A bunch of middle schoolers and high schoolers get on the bus at Beopseongpo, and I always get some low-grade entertainment out of their efforts to pretend to be cool and not notice there's a foreigner on the bus (or, on the other hand, the blustery, "Hello!  How are you?" that they will sometimes deliver).  When we arrive in Yeonggwang, I set off across the bus terminal bus-parking-area, and enter the warren of market stalls behind the terminal.  I can see the old ladies swatting flies laconically as they squat behind their buckets of octopi and raw fish.  I love to watch the still-alive crabs trying to escape from their buckets, which are already filled with soy sauce and chopped onions.  Do they realize they're soup?  It's poignant. 

I go out the "secret"
back way from
the market, and up the grade, through the corner of the main market area, and then behind the Co-op grocery (chukhyeop hanaro mateu) and across the vast gravel parking lot where the every-five-days market is held.  I slip between two buildings and cross the rotary (traffic circle), climb the hill (not steep) past the various apartments, past the "Glory Tourist Hotel" and finally behind the gas station to my building.  

I am inspired to call my mom.  I don't do this as often as I should.  It's not that I don't like talking to my mom.  I get stuck in routines, and my attention wanders away from getting around to it, a little bit.  And then I'll remember, but when I remember, it's not a good time to call, or I'm too busy to be able to sit down and call.  Queensland is only an hour ahead of South Korea, and neither celebrates Daylight Savings concepts, so I don't even have the "time zone excuse."  I remember the complexities of calling from Chile to the US, where the time zones lined up, but both countries have daylight savings time, but on opposite seasonal schedules that don't quite match up.  So depending on the month, I was either same time, one hour ahead, or one hour behind Minneapolis.  It was like a speeded up version of continental drift.

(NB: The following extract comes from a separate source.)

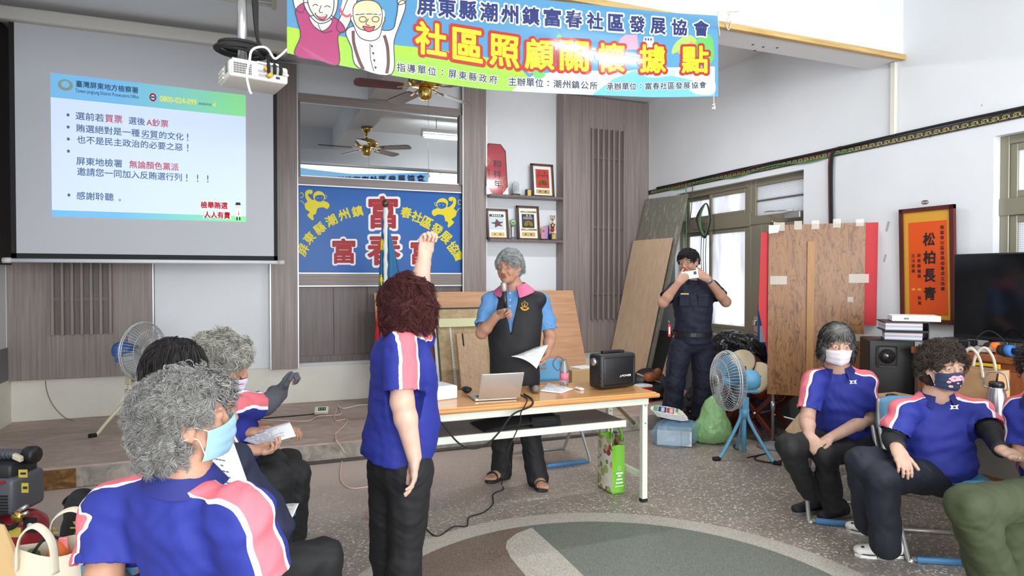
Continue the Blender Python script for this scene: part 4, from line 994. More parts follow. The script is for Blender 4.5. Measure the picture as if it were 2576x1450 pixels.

So anyway, it's been a long time since I talked to my mother.  And it turns out she's got company coming for dinner.  So we don't talk long.  Hopefully, I'll call her again before too much time goes by.  I decide I need to use a few of the tomatoes that are over-ripening on my shelf, and in a moment of culinary inspiration, I create grilled cheese sandwiches stuffed with tomatoes and horseradish sauce (which also seems on the verge of going bad in my fridge).  Hey, that's pretty tasty.

I end the day by listening to Minnesota Public Radio online, and begin the initial draft of what becomes this narrative.  I fall asleep earlier than usual – maybe around 10:00.  I guess I'm tired.